11,000 Free Pairs of Shoes Will Dance Across New York
On the concrete floor, too, stood glittering racks of costumes donated by From Our Hearts to Your Toes, a nonprofit organization founded by Lisa Milberg and her two daughters that collects lightly worn dance costumes. Tara Sansone, the executive director of Materials for the Arts, estimated that they easily had several thousand garments.
“Lisa said, ‘Let me know when you want to come get another truckload of dance costumes,’” Sansone said in an interview. “So we sent a truck out there — we got a truck filled with beautiful tutus and dance costumes from the tiniest to adults.”
Carlotta Wylie, a dance teacher at William A. Butler School in Brooklyn, was thrilled with a set of nine matching green leotards.

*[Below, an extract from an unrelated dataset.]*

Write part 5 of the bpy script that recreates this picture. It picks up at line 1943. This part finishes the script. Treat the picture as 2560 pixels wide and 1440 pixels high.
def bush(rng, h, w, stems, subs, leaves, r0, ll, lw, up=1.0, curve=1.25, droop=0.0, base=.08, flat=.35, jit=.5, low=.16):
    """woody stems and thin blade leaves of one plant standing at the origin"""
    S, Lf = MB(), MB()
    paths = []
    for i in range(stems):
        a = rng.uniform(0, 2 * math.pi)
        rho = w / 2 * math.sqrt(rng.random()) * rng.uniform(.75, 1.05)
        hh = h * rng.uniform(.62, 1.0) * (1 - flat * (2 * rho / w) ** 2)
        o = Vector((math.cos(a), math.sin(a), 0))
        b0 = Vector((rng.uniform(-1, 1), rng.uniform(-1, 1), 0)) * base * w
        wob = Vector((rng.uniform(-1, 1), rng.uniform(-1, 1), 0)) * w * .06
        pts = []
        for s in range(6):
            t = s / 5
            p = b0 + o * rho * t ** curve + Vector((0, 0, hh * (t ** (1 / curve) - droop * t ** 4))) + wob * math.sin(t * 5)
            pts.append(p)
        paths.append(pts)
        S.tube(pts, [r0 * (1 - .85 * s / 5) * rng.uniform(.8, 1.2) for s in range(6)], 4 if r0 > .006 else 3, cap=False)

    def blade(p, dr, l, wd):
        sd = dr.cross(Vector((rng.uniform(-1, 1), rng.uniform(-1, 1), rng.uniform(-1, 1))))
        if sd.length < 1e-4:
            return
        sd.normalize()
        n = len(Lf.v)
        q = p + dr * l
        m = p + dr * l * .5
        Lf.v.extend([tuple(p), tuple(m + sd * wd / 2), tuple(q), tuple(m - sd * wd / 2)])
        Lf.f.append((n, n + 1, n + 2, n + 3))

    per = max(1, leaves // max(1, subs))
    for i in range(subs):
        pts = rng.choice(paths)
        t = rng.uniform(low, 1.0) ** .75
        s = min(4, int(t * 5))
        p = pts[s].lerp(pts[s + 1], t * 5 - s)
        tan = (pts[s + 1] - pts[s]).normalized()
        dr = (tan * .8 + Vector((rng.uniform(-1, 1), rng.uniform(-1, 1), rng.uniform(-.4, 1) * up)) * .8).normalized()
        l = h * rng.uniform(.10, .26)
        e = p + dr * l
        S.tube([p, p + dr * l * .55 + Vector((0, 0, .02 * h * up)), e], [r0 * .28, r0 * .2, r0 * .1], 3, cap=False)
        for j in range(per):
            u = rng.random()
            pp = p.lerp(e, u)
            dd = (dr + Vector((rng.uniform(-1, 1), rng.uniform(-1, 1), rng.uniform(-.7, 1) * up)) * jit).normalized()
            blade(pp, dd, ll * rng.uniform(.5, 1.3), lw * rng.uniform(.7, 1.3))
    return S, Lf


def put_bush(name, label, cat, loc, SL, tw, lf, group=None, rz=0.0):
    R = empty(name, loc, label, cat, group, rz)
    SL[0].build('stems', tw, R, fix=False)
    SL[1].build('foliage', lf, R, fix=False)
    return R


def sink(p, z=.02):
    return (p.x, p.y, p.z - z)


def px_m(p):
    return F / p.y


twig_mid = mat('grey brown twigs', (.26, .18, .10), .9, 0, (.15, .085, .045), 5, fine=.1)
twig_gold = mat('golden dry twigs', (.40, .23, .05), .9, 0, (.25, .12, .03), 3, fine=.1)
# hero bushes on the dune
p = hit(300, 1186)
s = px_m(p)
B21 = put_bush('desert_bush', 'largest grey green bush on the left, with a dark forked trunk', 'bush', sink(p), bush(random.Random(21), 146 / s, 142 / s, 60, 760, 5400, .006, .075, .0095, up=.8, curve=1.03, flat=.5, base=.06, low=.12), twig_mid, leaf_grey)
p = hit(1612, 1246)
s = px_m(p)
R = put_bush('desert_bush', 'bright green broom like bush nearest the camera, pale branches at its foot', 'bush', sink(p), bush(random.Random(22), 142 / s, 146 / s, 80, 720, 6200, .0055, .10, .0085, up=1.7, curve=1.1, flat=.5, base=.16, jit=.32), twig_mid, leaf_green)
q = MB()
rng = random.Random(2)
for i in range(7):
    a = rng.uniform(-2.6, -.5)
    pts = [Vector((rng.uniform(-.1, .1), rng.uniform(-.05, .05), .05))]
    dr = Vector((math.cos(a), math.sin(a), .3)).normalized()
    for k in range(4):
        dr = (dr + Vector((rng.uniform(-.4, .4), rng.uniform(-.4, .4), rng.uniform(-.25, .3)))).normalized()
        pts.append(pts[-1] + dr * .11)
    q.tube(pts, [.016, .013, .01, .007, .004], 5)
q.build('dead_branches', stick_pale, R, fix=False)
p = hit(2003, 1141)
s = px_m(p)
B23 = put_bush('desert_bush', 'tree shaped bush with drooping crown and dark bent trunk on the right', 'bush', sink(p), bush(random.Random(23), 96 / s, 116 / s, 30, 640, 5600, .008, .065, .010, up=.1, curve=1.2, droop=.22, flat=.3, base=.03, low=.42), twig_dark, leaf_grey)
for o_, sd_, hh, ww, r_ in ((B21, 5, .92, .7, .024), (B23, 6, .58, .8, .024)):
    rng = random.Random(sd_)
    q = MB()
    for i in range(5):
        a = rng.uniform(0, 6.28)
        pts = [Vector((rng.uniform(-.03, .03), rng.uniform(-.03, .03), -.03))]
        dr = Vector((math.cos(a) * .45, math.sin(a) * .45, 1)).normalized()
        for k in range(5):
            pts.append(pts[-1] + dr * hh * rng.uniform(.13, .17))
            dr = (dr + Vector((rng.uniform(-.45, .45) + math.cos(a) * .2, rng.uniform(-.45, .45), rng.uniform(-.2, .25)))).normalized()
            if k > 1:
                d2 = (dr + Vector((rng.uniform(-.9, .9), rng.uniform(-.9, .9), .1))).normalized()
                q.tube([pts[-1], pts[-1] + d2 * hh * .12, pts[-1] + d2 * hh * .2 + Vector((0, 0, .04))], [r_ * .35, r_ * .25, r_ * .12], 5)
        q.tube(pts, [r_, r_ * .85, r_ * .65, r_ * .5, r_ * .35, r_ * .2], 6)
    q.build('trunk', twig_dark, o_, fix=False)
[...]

They would make for perfect forest costumes for an upcoming production of “The Lion King.” Plus, she pointed out, when her students look good, they feel good.

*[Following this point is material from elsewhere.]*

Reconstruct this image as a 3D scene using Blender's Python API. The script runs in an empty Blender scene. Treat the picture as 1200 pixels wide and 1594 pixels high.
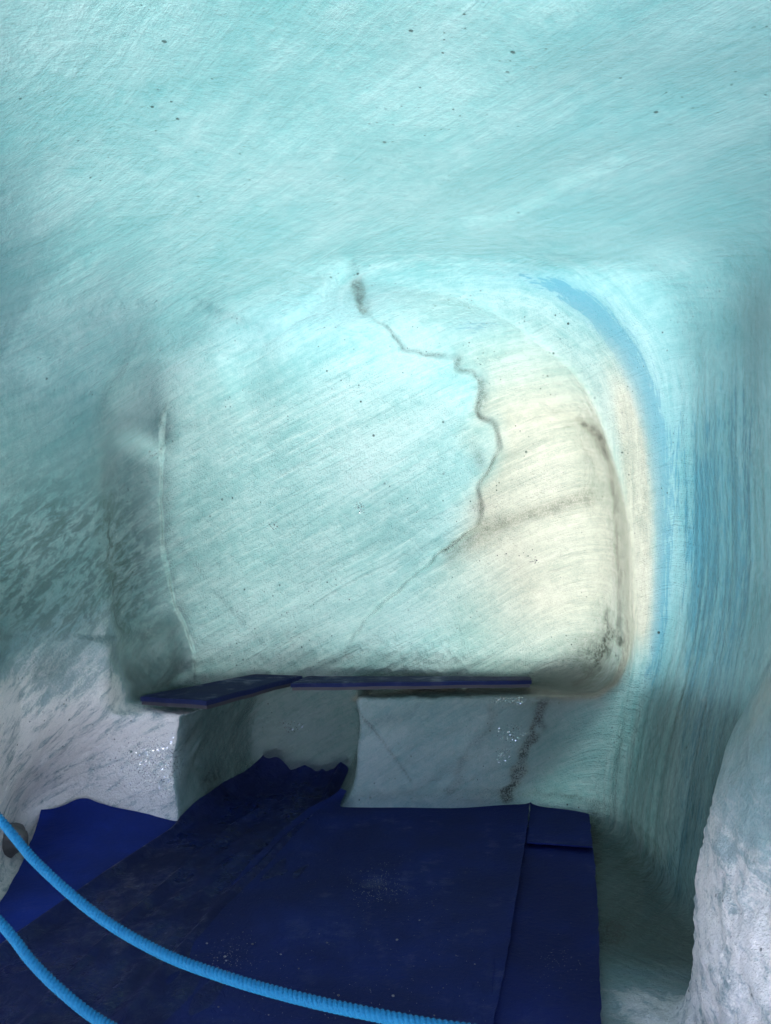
import bpy, math, random
import numpy as np
random.seed(7)
rng = np.random.default_rng(11)
scene = bpy.context.scene
col = scene.collection
R = math.radians

# ------------------------------------------------------------------ camera numbers
FPX, CX, CY, CAMZ = 1204.0, 600.0, 797.0, 1.5
PITCH = math.atan(58 / FPX)
cp, sp = math.cos(PITCH), math.sin(PITCH)

def ray(px, py):
    a, b = (px - CX) / FPX, (CY - py) / FPX
    return np.array([a, cp - b * sp, sp + b * cp])

def on_y(px, py, y):
    d = ray(px, py)
    return np.array([0, 0, CAMZ]) + d * (y / d[1])

def on_z(px, py, z=0.0):
    d = ray(px, py)
    return np.array([0, 0, CAMZ]) + d * ((z - CAMZ) / d[2])

def project(P):
    x, y, z = P[:, 0], P[:, 1], P[:, 2] - CAMZ
    dep = y * cp + z * sp
    dep = np.where(dep > 0.05, dep, 0.05)
    return CX + FPX * x / dep, CY - FPX * (z * cp - y * sp) / dep, dep

# ------------------------------------------------------------------ numeric helpers
def sstep(a, b, x):
    t = np.clip((x - a) / (b - a), 0, 1)
    return t * t * (3 - 2 * t)

def smin(a, b, k):
    h = np.maximum(k - np.abs(a - b), 0) / k
    return np.minimum(a, b) - h * h * k * 0.25

def smax(a, b, k):
    h = np.maximum(k - np.abs(a - b), 0) / k
    return np.maximum(a, b) + h * h * k * 0.25

_LAT = np.random.default_rng(5).random((32, 32, 32)).astype(np.float32) * 2 - 1

def vnoise(x, y, z):
    xi, yi, zi = np.floor(x).astype(np.int32), np.floor(y).astype(np.int32), np.floor(z).astype(np.int32)
    fx, fy, fz = x - xi, y - yi, z - zi
    fx, fy, fz = fx * fx * (3 - 2 * fx), fy * fy * (3 - 2 * fy), fz * fz * (3 - 2 * fz)
    L = lambda i, j, k: _LAT[(xi + i) & 31, (yi + j) & 31, (zi + k) & 31]
    a = (L(0, 0, 0) * (1 - fx) + L(1, 0, 0) * fx) * (1 - fy) + (L(0, 1, 0) * (1 - fx) + L(1, 1, 0) * fx) * fy
    b = (L(0, 0, 1) * (1 - fx) + L(1, 0, 1) * fx) * (1 - fy) + (L(0, 1, 1) * (1 - fx) + L(1, 1, 1) * fx) * fy
    return a * (1 - fz) + b * fz

def curvy(pts, n=7):
    """Catmull-Rom through the points"""
    p = np.array(pts, float); e = np.concatenate([[2 * p[0] - p[1]], p, [2 * p[-1] - p[-2]]]); out = []
    for i in range(len(p) - 1):
        a, b, c, d = e[i:i + 4]
        for t in np.linspace(0, 1, n, endpoint=False):
            out.append(tuple(.5 * (2 * b + (c - a) * t + (2 * a - 5 * b + 4 * c - d) * t * t + (3 * b - a - 3 * c + d) * t ** 3)))
    return out + [tuple(p[-1])]

def seg_dist(u, v, pts):
    """signed distance (positive to the right of travel on the picture) and arc parameter"""
    pts = np.array(pts, float)
    D = np.diff(pts, axis=0); LL = np.hypot(D[:, 0], D[:, 1]); Nn = np.stack([-D[:, 1], D[:, 0]], 1) / LL[:, None]
    lo = pts.min(0) - 420; hi = pts.max(0) + 420
    sel = np.nonzero((u > lo[0]) & (u < hi[0]) & (v > lo[1]) & (v < hi[1]))[0]
    U, Vv = u[sel], v[sel]
    best = np.full(U.shape, 1e9); sgn = np.ones(U.shape); arc = np.zeros(U.shape); L = 0
    for k in range(len(D)):
        (x0, y0), (dx, dy), l = pts[k], D[k], LL[k]
        t = np.clip(((U - x0) * dx + (Vv - y0) * dy) / (l * l), 0, 1)
        d = np.hypot(U - x0 - t * dx, Vv - y0 - t * dy)
        n0 = Nn[k] + (Nn[k - 1] if k else Nn[k]); n1 = Nn[k] + (Nn[k + 1] if k + 1 < len(D) else Nn[k])
        w0, w1 = (t <= 0), (t >= 1)
        nx = np.where(w0, n0[0], np.where(w1, n1[0], Nn[k][0])); ny = np.where(w0, n0[1], np.where(w1, n1[1], Nn[k][1]))
        c = nx * (U - x0 - t * dx) + ny * (Vv - y0 - t * dy)
        m = d < best
        best = np.where(m, d, best); sgn = np.where(m, np.sign(c), sgn); arc = np.where(m, L + t * l, arc)
        L += l
    ob, oa = np.full(u.shape, 1e4), np.zeros(u.shape)
    ob[sel] = best * np.where(sgn == 0, 1, sgn); oa[sel] = arc / L
    # far away points keep a sensible side
    far = np.ones(u.shape, bool); far[sel] = False
    ob[far] = np.where(u[far] < pts[:, 0].mean(), 1e4, -1e4)
    return ob, oa

# ------------------------------------------------------------------ the hollow in the glacier
YB = 5.1
FOL_N = np.array([.463, .368, -.807]); FOL_N /= np.linalg.norm(FOL_N)

def left_x(y, z):
    w = -1.86 + .29 * np.maximum(y - 3.7, 0) + .16 * (1 - sstep(.7, 1.5, z)) + .03 * np.sin(y * 2.1 + z)
    foot = -1.68 - .32 * np.clip(y - 3.3, -.2, 1.0)
    k = sstep(.75, .1, z)
    return w * (1 - k) + foot * k

def air(P):
    x, y, z = P[:, 0], P[:, 1], P[:, 2]
    n1 = vnoise(x * 1.1 + 3, y * 1.1, z * 1.1 + 7)
    n2 = vnoise(x * 2.9 + 9, y * 2.9 + 4, z * 2.1)
    wob = (.05 * n1 + .018 * n2)
    wobf = wob * sstep(.0, .35, z)
    # hall
    zc = 2.76 + .09 * y - .055 * (x - .4) ** 2
    xr = 1.27 + .43 * sstep(.0, 1.5, z) - .02 * y * 0
    yf = 4.47 - .19 * sstep(-.5, -1.0, x) + .02 * np.sin(x * 2.2)
    h = smax(z - zc, left_x(y, z) - x, 1.3)
    h = smax(h, x - xr, .40)
    h = smax(h, y - yf, .32)
    # sharper front of the two benches: hall front without the wide rounding low down
    h2 = smax(smax(left_x(y, z) - x, y - yf, .40), x - xr, .45)
    h = np.where(z < .5, h2, np.where(z > 1.0, h, h2 + (h - h2) * sstep(.5, 1.0, z)))
    h = smax(h, -.02 - z, .10)
    # alcove
    yb = YB - .10 * sstep(.2, 1.3, x) * 0 + .05 * n1
    lx = np.maximum(left_x(y, z), -1.50 - .6 * sstep(.95, 1.25, z))
    prof = smax(smax(x - 1.43, z - 3.08, 1.75), lx - x, .10 + 1.0 * sstep(1.3, 2.6, z))
    a = smax(prof, y - yb, .10 + .40 * sstep(-.2, 1.0, x) + .35 * sstep(2.2, 2.9, z))
    seat = .600 + .074 * sstep(-.55, -.35, x)
    a = smax(a, seat - z, .05 + .30 * sstep(.7, 1.3, x))
    d = smin(h, a, .035)
    # nook between the benches
    flare = .13 * np.exp(-np.maximum(z, 0) / .10) - .03 * np.sin(np.clip(z / .63, 0, 1) * 3.14)
    nk = smax(y - 5.08, x + .185 + flare, .06)
    nk = smax(nk, -1.06 - .05 * np.exp(-((z - .3) / .2) ** 2) + .36 * (y - 4.4) - x, .08)
    nk = smax(nk, z - .74, .03)
    nk = smax(nk, -.02 - z, .05)
    nk = smax(nk, 3.9 - y, .1)
    d = smin(d, nk, .035)
    # scooped arm of the left bench, niche in the left wall
    s = np.sqrt(((x + 1.27) / .30) ** 2 + ((y - 4.50) / .50) ** 2 + ((z - .90) / .30) ** 2)
    s = (s - 1) * .28
    d = smin(d, s, .03)
    zz = np.clip(z, 1.15, 2.02)
    c = np.sqrt((x + 1.44) ** 2 / 1.0 + (y - 4.75) ** 2 / 2.2 + (z - zz) ** 2) - .24
    d = smin(d, c, .06)
    # unseen side openings, cut to bring daylight onto the low ice
    tl = np.sqrt(((y - 1.9) / 1.25) ** 2 + ((z - .85) / 1.25) ** 2)
    tl = smax((tl - 1) * 1.1, x + .9, .1); tl = smax(tl, -.02 - z, .1)
    d = smin(d, tl, .25)
    tl = np.sqrt(((y - .95) / .85) ** 2 + ((z - .85) / 1.3) ** 2)
    tl = smax((tl - 1) * 1.0, .9 - x, .1); tl = smax(tl, -.02 - z, .1)
    d = smin(d, tl, .2)
    # swelling of ice in the right foreground
    b = np.sqrt(((x - 1.58) / .72) ** 2 + ((y - 2.25) / .60) ** 2 + ((z + .1) / 1.55) ** 2)
    b = -(b - 1) * .66
    d = smax(d, b, .10 + .5 * sstep(.55, 1.2, z))
    b = np.sqrt(((x - 1.32) / .42) ** 2 + ((y - 2.05) / .42) ** 2 + ((z - .1) / .62) ** 2)
    d = smax(d, -(b - 1) * .42, .10)
    return d + wobf

def grad(P, e=.004):
    g = np.empty_like(P)
    for i in range(3):
        q = P.copy(); q[:, i] += e; r = P.copy(); r[:, i] -= e
        g[:, i] = (air(q) - air(r)) / (2 * e)
    return g

def surface_nets(lo, hi, h):
    n = [int((hi[i] - lo[i]) / h) + 1 for i in range(3)]
    ax = [lo[i] + h * np.arange(n[i]) for i in range(3)]
    F = np.empty(n, np.float32)
    Y, Z = np.meshgrid(ax[1], ax[2], indexing='ij')
    for i in range(n[0]):
        P = np.stack([np.full(Y.size, ax[0][i]), Y.ravel(), Z.ravel()], 1)
        F[i] = air(P).reshape(Y.shape)
    S = F < 0
    corners = [(i, j, k) for i in (0, 1) for j in (0, 1) for k in (0, 1)]
    c = lambda A, o: A[o[0]:n[0] - 1 + o[0], o[1]:n[1] - 1 + o[1], o[2]:n[2] - 1 + o[2]]
    cnt = sum(c(S, o).astype(np.int8) for o in corners)
    act = (cnt > 0) & (cnt < 8)
    idx = np.full(act.shape, -1, np.int64)
    I = np.argwhere(act); idx[act] = np.arange(len(I))
    acc = np.zeros((len(I), 3)); num = np.zeros(len(I))
    vals = {o: c(F, o)[act] for o in corners}
    for o in corners:
        for d in range(3):
            if o[d] == 0:
                q = list(o); q[d] = 1; q = tuple(q)
                v0, v1 = vals[o], vals[q]
                m = (v0 < 0) != (v1 < 0)
                t = np.where(m, v0 / np.where(m, v0 - v1, 1), 0)
                pos = np.repeat(np.array(o, float)[None], len(I), 0); pos[:, d] = t
                acc[m] += pos[m]; num[m] += 1
    V = np.array(lo) + h * (I + acc / num[:, None])
    quads = []
    for d in range(3):
        a, b = [(1, 2), (2, 0), (0, 1)][d]
        sl0 = [slice(1, -1)] * 3; sl1 = [slice(1, -1)] * 3
        sl0[d] = slice(0, n[d] - 1); sl1[d] = slice(1, n[d])
        s0, s1 = S[tuple(sl0)], S[tuple(sl1)]
        for flip in (0, 1):
            E = np.argwhere((s0 & ~s1) if not flip else (~s0 & s1))
            off = np.ones(3, int); off[d] = 0
            E = E + off
            q = []
            for (da, db) in ((-1, -1), (0, -1), (0, 0), (-1, 0)):
                e = E.copy(); e[:, a] += da; e[:, b] += db
                q.append(idx[e[:, 0], e[:, 1], e[:, 2]])
            q = np.stack(q, 1)
            quads.append(q[:, ::-1] if not flip else q)      # faces look into the hollow
    Q = np.concatenate(quads)
    return V, Q[(Q >= 0).all(1)]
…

“When I saw the flier came out, I’m like, ‘I need to come,’ because as teachers, we’re always trying to make things happen, always going in our pockets to provide for our kids,” Wylie said. “But this? I’m so excited, the kids are going to be happy to have all this stuff.”
Ron Brooks, Karen Brooks Hopkins’s brother, is a supervisor and buyer for Ocean State Job Lot. Back in December, he came across the thousands of shoes and called up his sister, since she worked in the arts in New York City — she would know what to do with them.

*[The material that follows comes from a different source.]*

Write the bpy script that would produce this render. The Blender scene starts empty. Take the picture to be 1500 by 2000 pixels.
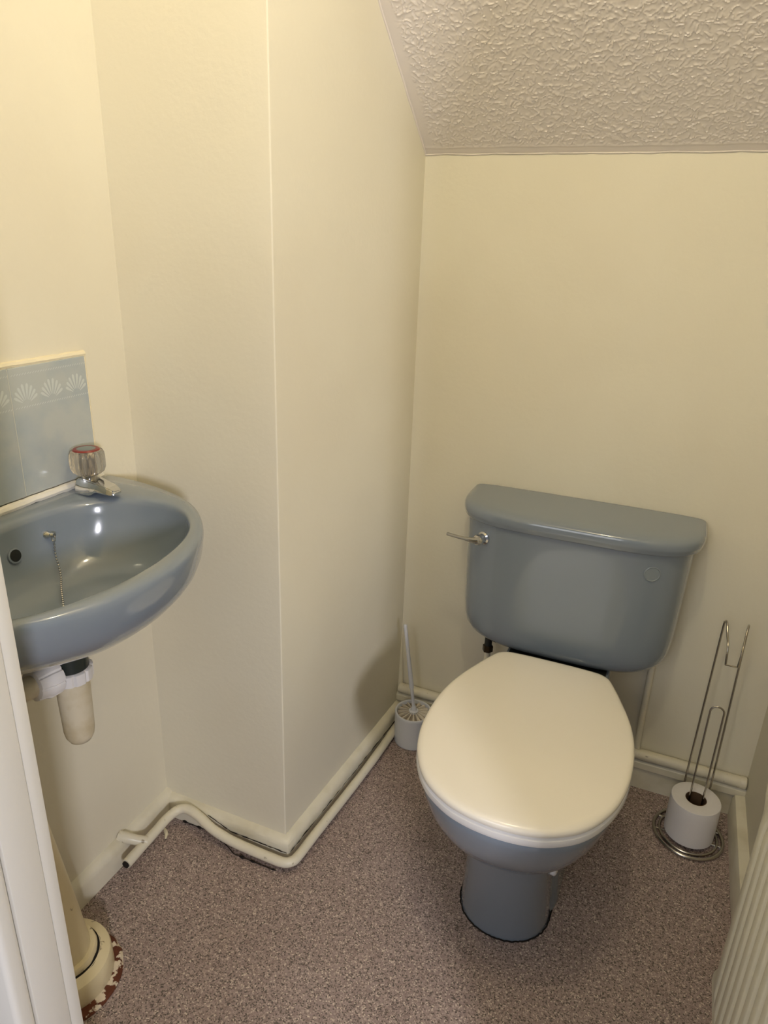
import bpy, bmesh, math, random
from mathutils import Vector, Matrix, noise
random.seed(7)
SC = bpy.context.scene
COL = SC.collection
PI = math.pi

# ------------------------------------------------------------------ camera
cd = bpy.data.cameras.new('camera'); cam = bpy.data.objects.new('camera', cd); COL.objects.link(cam)
cd.sensor_fit = 'VERTICAL'; cd.sensor_height = 36.0; cd.lens = 1380.0 / 2000 * 36
cd.clip_start = 0.02
Rr = (0.9190709, 0.39268291, 0.03329881); Ru = (-0.17018905, 0.31927235, 0.93225579); Rb = (0.35544953, -0.86247626, 0.36026426)
cam.matrix_world = Matrix(((Rr[0], Ru[0], Rb[0], 0), (Rr[1], Ru[1], Rb[1], 0), (Rr[2], Ru[2], Rb[2], 1.25), (0, 0, 0, 1)))
SC.camera = cam

# ------------------------------------------------------------------ world, light, exposure
w = bpy.data.worlds.new('world'); SC.world = w; w.use_nodes = True
w.node_tree.nodes['Background'].inputs[0].default_value = (0.80, 0.88, 1.0, 1)
w.node_tree.nodes['Background'].inputs[1].default_value = 0.18

def area(name, loc, target, size, size_y, power, color):
    l = bpy.data.lights.new(name, 'AREA'); l.shape = 'RECTANGLE'; l.size = size; l.size_y = size_y
    l.energy = power; l.color = color
    o = bpy.data.objects.new(name, l); COL.objects.link(o); o.location = loc
    o.rotation_euler = (Vector(target) - Vector(loc)).to_track_quat('-Z', 'Y').to_euler()
    return o
area('hall_window_light', (1.55, -1.40, 1.50), (-0.8, 0.9, 0.6), 0.20, 0.34, 40.0, (0.93, 0.92, 1.0))
area('hall_soft_light', (-0.42, -1.45, 1.7), (-0.1, 1.3, 0.7), 1.0, 1.3, 13.0, (0.95, 0.95, 1.0))

SC.view_settings.view_transform = 'Standard'; SC.view_settings.look = 'None'
SC.view_settings.gamma = 1; SC.view_settings.use_curve_mapping = False
SC.view_settings.exposure = 0.1

# ------------------------------------------------------------------ materials
def srgb(r, g, b):
    f = lambda c: (c / 255) / 12.92 if c / 255 <= 0.04045 else (((c / 255) + 0.055) / 1.055) ** 2.4
    return (f(r), f(g), f(b), 1)

def mat(name, color, rough=0.5, metal=0.0, coat=0.0, bump=None, trans=0.0, ior=1.45, spec=0.5, var=None):
    m = bpy.data.materials.new(name); m.use_nodes = True
    nt = m.node_tree; b = nt.nodes['Principled BSDF']
    b.inputs['Base Color'].default_value = color; b.inputs['Roughness'].default_value = rough
    b.inputs['Metallic'].default_value = metal; b.inputs['Coat Weight'].default_value = coat
    b.inputs['Coat Roughness'].default_value = 0.04
    b.inputs['Transmission Weight'].default_value = trans; b.inputs['IOR'].default_value = ior
    b.inputs['Specular IOR Level'].default_value = spec
    tc = nt.nodes.new('ShaderNodeTexCoord')
    if bump:
        sc, st, dist = bump
        n = nt.nodes.new('ShaderNodeTexNoise'); n.inputs['Scale'].default_value = sc; n.inputs['Detail'].default_value = 4
        bp = nt.nodes.new('ShaderNodeBump'); bp.inputs['Strength'].default_value = st; bp.inputs['Distance'].default_value = dist
        nt.links.new(tc.outputs['Object'], n.inputs['Vector']); nt.links.new(n.outputs['Fac'], bp.inputs['Height'])
        nt.links.new(bp.outputs[0], b.inputs['Normal'])
    if var:
        sc, c2, lo, hi = var
        n = nt.nodes.new('ShaderNodeTexNoise'); n.inputs['Scale'].default_value = sc; n.inputs['Detail'].default_value = 5
        r = nt.nodes.new('ShaderNodeValToRGB')
        r.color_ramp.elements[0].position = lo; r.color_ramp.elements[0].color = color
        r.color_ramp.elements[1].position = hi; r.color_ramp.elements[1].color = c2
        nt.links.new(tc.outputs['Object'], n.inputs['Vector']); nt.links.new(n.outputs['Fac'], r.inputs[0])
        nt.links.new(r.outputs[0], b.inputs['Base Color'])
    return m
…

From there, said David Sarlitto, executive director of Ocean State Job Lot’s charitable foundation, the project gained momentum. Maneuvering a 56-foot tractor-trailer through New York City is no easy feat. The question became: What partner could receive the shoes, house them (also a herculean task in the city) and distribute them? Enter Materials for the Arts.
“Folks are mesmerized in many cases to see people who have talents that perhaps they don’t possess, but wish they did,” Sarlitto said in an interview. “Those need to be fertilized; that needs to be encouraged.”